25 OCTOBER 2003, Page 86

The pitfalls of the foreign property bandwagon

Are you suffering from villaenvy? Do you have the uncomfortable feeling that you belong to the bourgeoisie's very own underclass? You mean, you don't actually have a home abroad? As more and more Brits stampede into the market for apartments in Spain, farmhouses in Umbria, maisons de maitre in Languedoc or even their very own little Croatian island, don't you just despair at being left out?

If you do feel the urge to join them in turning a corner of yet another foreign field into an Anglophone enclave, pause for a moment before you succumb to that idyllic prospect bathed in strong sunlight and 1,000 hollow promises from commission-hungry real-estate dealers.

Having neither the energy nor the inclination to convert a wreck, I spent a week of the summer looking at new houses on a large island in the Mediterranean — and came away from the experience with nothing but a keen sense of how easy it would be to have a few glasses too many of the local firewater and end up making a huge mistake.

We stayed in a villa — the show home, in fact — on a brand-new (so brand-new that it was still being built) development of houses and apartments with its own 'private beach'. Well, as we all know, the key to buying property is location, location, location, so that seemed just peachy. But there is no such thing as a 'private beach. in the Mediterranean. So while the pebbly strand was pretty deserted on weekdays, at the weekend the indigenous equivalent of white-van man and his extended family

descended, hauling barbecues, beatboxes, beach umbrellas and ancient, black-clad female relatives out of their trucks and disporting themselves in noisy enjoyment. Nothing wrong with a bit of local colour, of course, but it kind of put paid to the 'exclusive' tag attached to the place.

And then there was the house itself. From a half-hour look round — probably all you'd get — in the company of an eager salesperson, it appeared as lovely as in the brochure. But you have to live in these places to get the real measure of them, something prospective buyers don't usually have the chance to do. So they (you, blindly eager buyer) would not have spotted that the wiring system meant that you couldn't have the pool lights and the kitchen light on at the same time, that the kitchen light was actually an unlovely fluorescent strip, that the boiler packed up several times a day (we got so embarrassed about getting them round to fix it that we spent the last three days without hot water) and that the dustbins were attacked with some vigour on a nightly basis by interesting local wildlife. We get enough of that in south London, thanks very much.

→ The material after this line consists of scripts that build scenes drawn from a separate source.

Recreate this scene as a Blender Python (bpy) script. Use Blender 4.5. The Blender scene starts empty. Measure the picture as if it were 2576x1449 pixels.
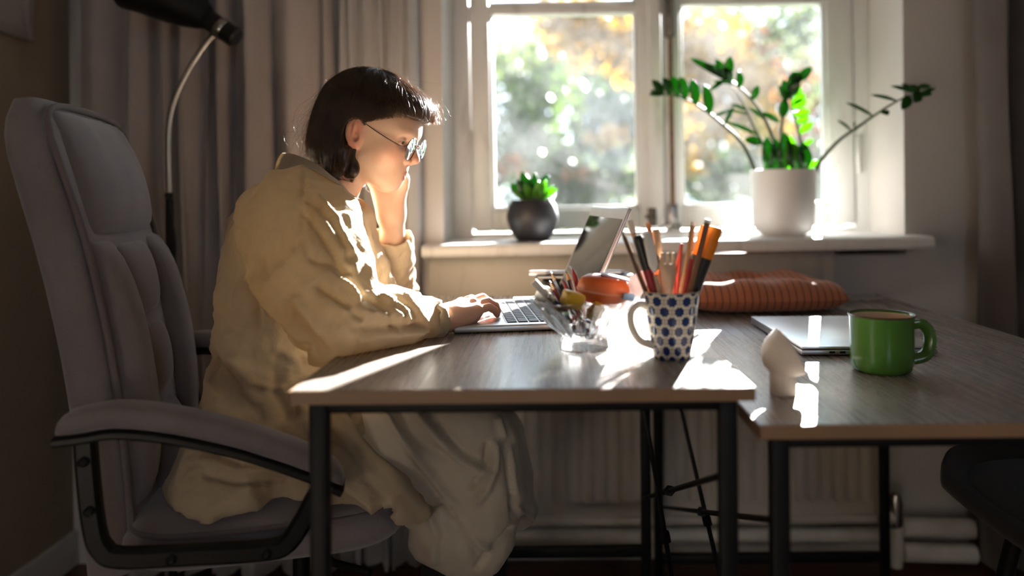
import bpy, bmesh, math, random
import numpy as np
from mathutils import Vector, Matrix, noise as mnoise
random.seed(7); rng = np.random.default_rng(7)
S = bpy.context.scene
C = S.collection
# ------------------------------------------------------------------ camera, sky, sun, exposure
CAMH, FPX, PX0, PY0, ROLL = .96, 1900.0, 1385.0, 495.0, .009
cam = bpy.data.cameras.new('camera'); camo = bpy.data.objects.new('camera', cam); C.objects.link(camo)
camo.location = (0, 0, CAMH)
camo.rotation_euler = (Matrix.Rotation(math.pi/2, 3, 'X') @ Matrix.Rotation(-ROLL, 3, 'Z')).to_euler()
cam.sensor_width = 36; cam.lens = FPX/2576*36
cam.shift_x = -(PX0-1288)/2576; cam.shift_y = -(724.5-PY0)/2576
cam.clip_start = .05; cam.clip_end = 200
cam.dof.use_dof = True; cam.dof.focus_distance = 1.25; cam.dof.aperture_fstop = 1.4
S.camera = camo
world = bpy.data.worlds.new('sky'); S.world = world; world.use_nodes = True
wn = world.node_tree.nodes; wl = world.node_tree.links
bg = wn['Background']; bg.inputs['Color'].default_value = (.70, .84, 1.0, 1); bg.inputs['Strength'].default_value = 2.6
sun = bpy.data.lights.new('sun', 'SUN'); suno = bpy.data.objects.new('sun', sun); C.objects.link(suno)
SUN_TO = Vector((.37, 1, .355)).normalized()
suno.rotation_euler = SUN_TO.to_track_quat('Z', 'Y').to_euler(); suno.location = (3, 8, 6)
sun.energy = 54; sun.angle = .0093; sun.color = (1.0, .975, .94)
S.view_settings.view_transform = 'Standard'; S.view_settings.look = 'None'
S.view_settings.exposure = 0.93; S.view_settings.gamma = 1.0; S.view_settings.use_curve_mapping = False
S.cycles.max_bounces = 10; S.cycles.diffuse_bounces = 6; S.cycles.transparent_max_bounces = 24
S.cycles.caustics_reflective = False; S.cycles.caustics_refractive = False
S.cycles.sample_clamp_indirect = 6

# ------------------------------------------------------------------ measuring helpers
def unroll(px, py):
    u, v = px-PX0, py-PY0
    return u-ROLL*v, v+ROLL*u
def W(px, py, Y):                      # a point of the photograph at distance Y
    u, v = unroll(px, py)
    return Vector((u*Y/FPX, Y, CAMH-v*Y/FPX))
def Tz(px, py, z):                     # ... on a horizontal plane
    u, v = unroll(px, py)
    return W(px, py, (CAMH-z)*FPX/v)
# ------------------------------------------------------------------ mesh helpers
def tag(o, label=None, cat=None, group=None, kind=None):
    if label: o['label'] = label
    if cat: o['category'] = cat
    if group: o['group'] = group
    if kind: o['kind'] = kind
    return o
def empty(name, loc=(0, 0, 0), rz=0, label=None, cat=None, group=None):
    o = bpy.data.objects.new(name, None); C.objects.link(o)
    o.location = loc; o.rotation_euler = (0, 0, rz); o.empty_display_size = .05
    return tag(o, label, cat, group)
def mk(name, vf, mat, parent=None, smooth=True, angle=35, uv=None, loc=None, rot=None):
    v, f = vf
    me = bpy.data.meshes.new(name)
    if isinstance(f, np.ndarray) and len(f):
        v = np.asarray(v, np.float32); n, k = f.shape
        me.vertices.add(len(v)); me.vertices.foreach_set('co', v.ravel())
        me.loops.add(n*k); me.loops.foreach_set('vertex_index', f.astype(np.int32).ravel())
        me.polygons.add(n); me.polygons.foreach_set('loop_start', np.arange(0, n*k, k, dtype=np.int32))
        me.update(calc_edges=True)
    else:
        me.from_pydata([tuple(p) for p in v], [], f)
    me.validate()
    if smooth:
        me.polygons.foreach_set('use_smooth', [True]*len(me.polygons))
        if angle < 180: me.set_sharp_from_angle(angle=math.radians(angle))
    if uv is not None:
        l = me.uv_layers.new(name='UV'); idx = np.zeros(len(me.loops), np.int32); me.loops.foreach_get('vertex_index', idx)
        l.data.foreach_set('uv', np.asarray(uv, np.float32)[idx].ravel())
    if mat: me.materials.append(mat)
    o = bpy.data.objects.new(name, me); C.objects.link(o)
    if parent: o.parent = parent
    if loc is not None: o.location = loc
    if rot is not None: o.rotation_euler = rot
    return o
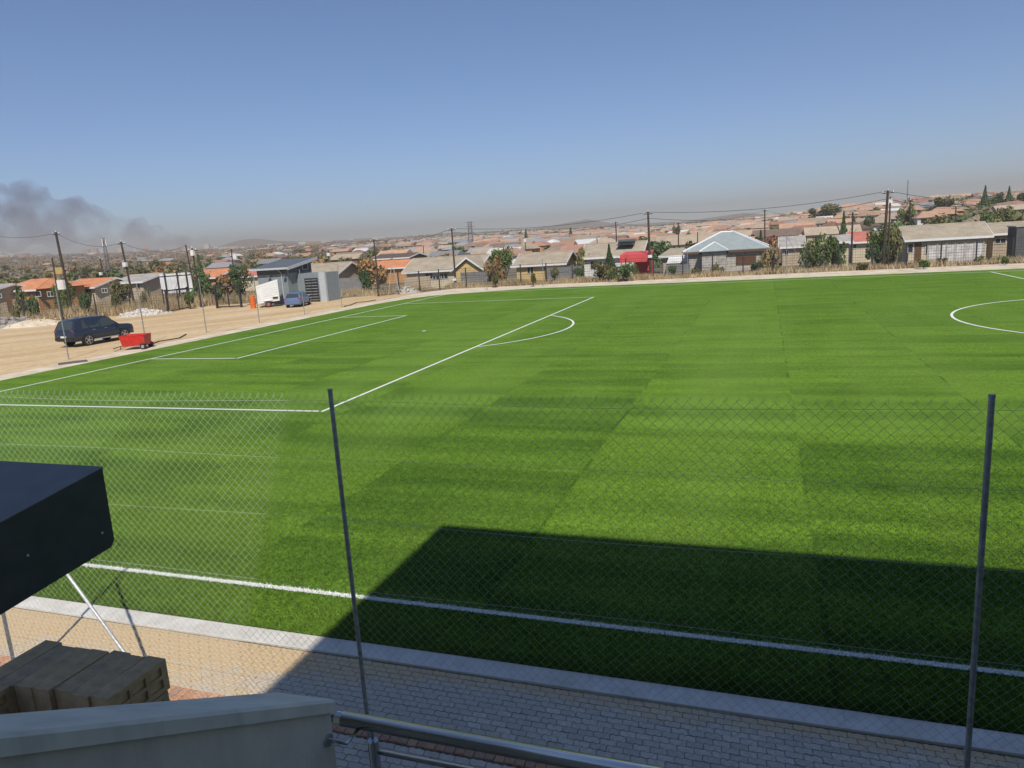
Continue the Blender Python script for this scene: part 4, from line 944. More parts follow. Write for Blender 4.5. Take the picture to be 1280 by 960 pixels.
MB().prism([(p0[0]-d['cx'], -2.6, on_y(848, 329, 84.4)[2]-d['base']), (p0[0]-d['cx'], -0.05, on_y(848, 321, 87)[2]-d['base']), (p0[0]-d['cx'], -0.05, on_y(848, 320, 87)[2]-d['base']), (p0[0]-d['cx'], -2.6, on_y(848, 328, 84.4)[2]-d['base'])], (p1[0]-p0[0], 0, 0)).build('awning', M_WHITE, h)
# unfinished block house under the zinc hip roof
h, d = house('unfinished block house under a pale zinc hipped roof, window boarded up', 858, 961, 291, 313.5, 82, 'block', 'zinc', Wd=9.5, hip=True, fascia=False, dx0=0.7,
             ops=((920, 945, 318, 331.5, 'shutter'), (882, 899, 319, 337, 'door')))
hl, zr, ze, Wd = d['hl'], d['zr'], d['ze'], d['Wd']
rh = hl*.15
for a, b in (((-rh, Wd/2, zr+.12), (rh, Wd/2, zr+.12)), ((rh, Wd/2, zr+.12), (hl, -.45, ze+.12)), ((-rh, Wd/2, zr+.12), (-hl, -.45, ze+.12)), ((rh, Wd/2, zr+.12), (hl, Wd+.45, ze+.12))): MB().tube([a, b], 0.13, 6).build('ridge_cap', M_ZRIDGE, h)
ax = on_y(892, 303, 80.5)[0]-d['cx']; zt_ = ze+(zr-ze)*.48; wv_ = hl*.34
mb = MB(); slab(mb, [(ax-wv_, -1.6, ze), (ax, -1.6+1.5, zt_), (ax, 3.0, zt_), (ax-wv_, 3.0, ze)], .09); slab(mb, [(ax+wv_, -1.6, ze), (ax, -.1, zt_), (ax, 3.0, zt_), (ax+wv_, 3.0, ze)], .09); slab(mb, [(ax-wv_, -1.6, ze), (ax+wv_, -1.6, ze), (ax, -.1, zt_)], .09); mb.build('porch_roof', M_ZINC, h)
for s in (-1, 1): MB().tube([(ax, -.1, zt_+.11), (ax+s*wv_, -1.6, ze+.11)], 0.10, 6).build('ridge_cap', M_ZRIDGE, h)
MB().bb(ax-wv_+.3, ax+wv_-.3, -1.2, -0.003, -.5, ze-.02).build('porch_wall', MW['block'], h)
MB().bb(-hl+.1, hl-.1, -.44, -.36, ze-.22, ze-.03).build('wall_plate', M_DOOR, h)
for k in range(14): 
    x = -hl+.4+k*(2*hl-.8)/13; MB().bb(x-.04, x+.04, -.46, .3, ze-.15, ze+.0).build('rafter_end', M_DOOR, h)
house('small grey tan house half hidden right of the zinc roofed one', 973, 1006, 296.5, 309, 104, 'tan', 'grey', ops=((980, 986, 312, 319, 'window'),))
house('low cream outbuilding with flat roof among the garden trees', 1030, 1064, 299.5, 303, 93, 'cream', 'grey', Wd=5, ops=((1048, 1054, 306, 314, 'window'),), verge=False)
house('small red roofed house left of the tall double pole', 1058, 1090, 291, 303, 104, 'cream', 'red', ops=((1066, 1071, 305, 311, 'window'),))
h, d = house('long tan tiled house with white fascia and whitewashed garden wall', 1124, 1230, 281.5, 298.5, 84, 'cream', 'tan', ops=((1134, 1142, 304, 316, 'window'), (1143, 1152, 303, 320, 'door'), (1156, 1160, 304, 318, 'window')))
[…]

Even the sparkling cobalt rectangle of swimming-pool was not all it seemed to be. Though it was hard to make out initially, through the dazzling play of sunlight on the surface of the water, the mosaic tiles were not actually mosaic tiles — the pool was lined with an infinitely less classy kind of sticky-backed plastic that looked like tiles.

While the open-plan layout gave the place an enticingly spacious feel, would one big living area work for you? With five pre-teens draped over the furniture watching DVDs when they weren't hurling themselves into the pool and altogether doing their best to turn the place into their very own version of the Big Brother house, we were relegated to the terrace every night to bat away the insects and gaze at the pitted moonscape of the development's 'communal area', already behind schedule for its transformation into a landscaped lagoon.

And what about the neighbours? How can you know whom you'll be living at close quarters with? I wouldn't have liked it to have been us, with our noisy, splashing children. Perhaps a few interesting Russian families — big cash buyers in the Med right now. On one development I looked at, I was told, as a glowing recommendation, that most of the purchasers were golfers from Hertfordshire. Or you might get an ever-changing roster of holiday tenants.

Because this is the big come-on, when you are being sold one of these places: all the lovely money you can make satisfying the apparently insatiable demands of the holiday industry by letting the place out when you're not using it. But can you guarantee that? In Florida, another Brit-magnet for second homes, there are now more places to rent than people who want to go there, and owners who were relying on the rent to pay the mortgage are receiving an instructive lesson in the frightening unpredictability of the free market. But you have to figure that out for yourself. You're more likely to be told, as I was, that 'appreciation will be beyond expectations', a handily non-specific formulation to whet the appetite and dismiss all fears of a financial blunder.

Which brings us to the vital question: can you really afford it? I know two professional couples in England — solid, sensible people, I always thought — who have found themselves stretched financially to support their impulse purchases. One even told me, in all seriousness, that to hang on to the house in Spain where they have poured money into building a pool and other improvements and where they spend, at most, six weeks a year, they were considering moving their growing family to a smaller, cheaper house at home. What mad logic is that? And the others, once enviably mortgage-free, have hocked themselves into a long-term debt to fund their Italian ruin.

But maybe the pull of the warm south, that other, better life in constant sunshine, or even just knowing exactly where you're going for your summer holidays for the next 20 years, makes it worth it. The rest of us, meanwhile, should quietly rejoice: more and more people piling on to the foreign property bandwagon means an ever greater choice of places to stay when we want to get away.

Karen Robinson is supplements editor of the Sunday Times.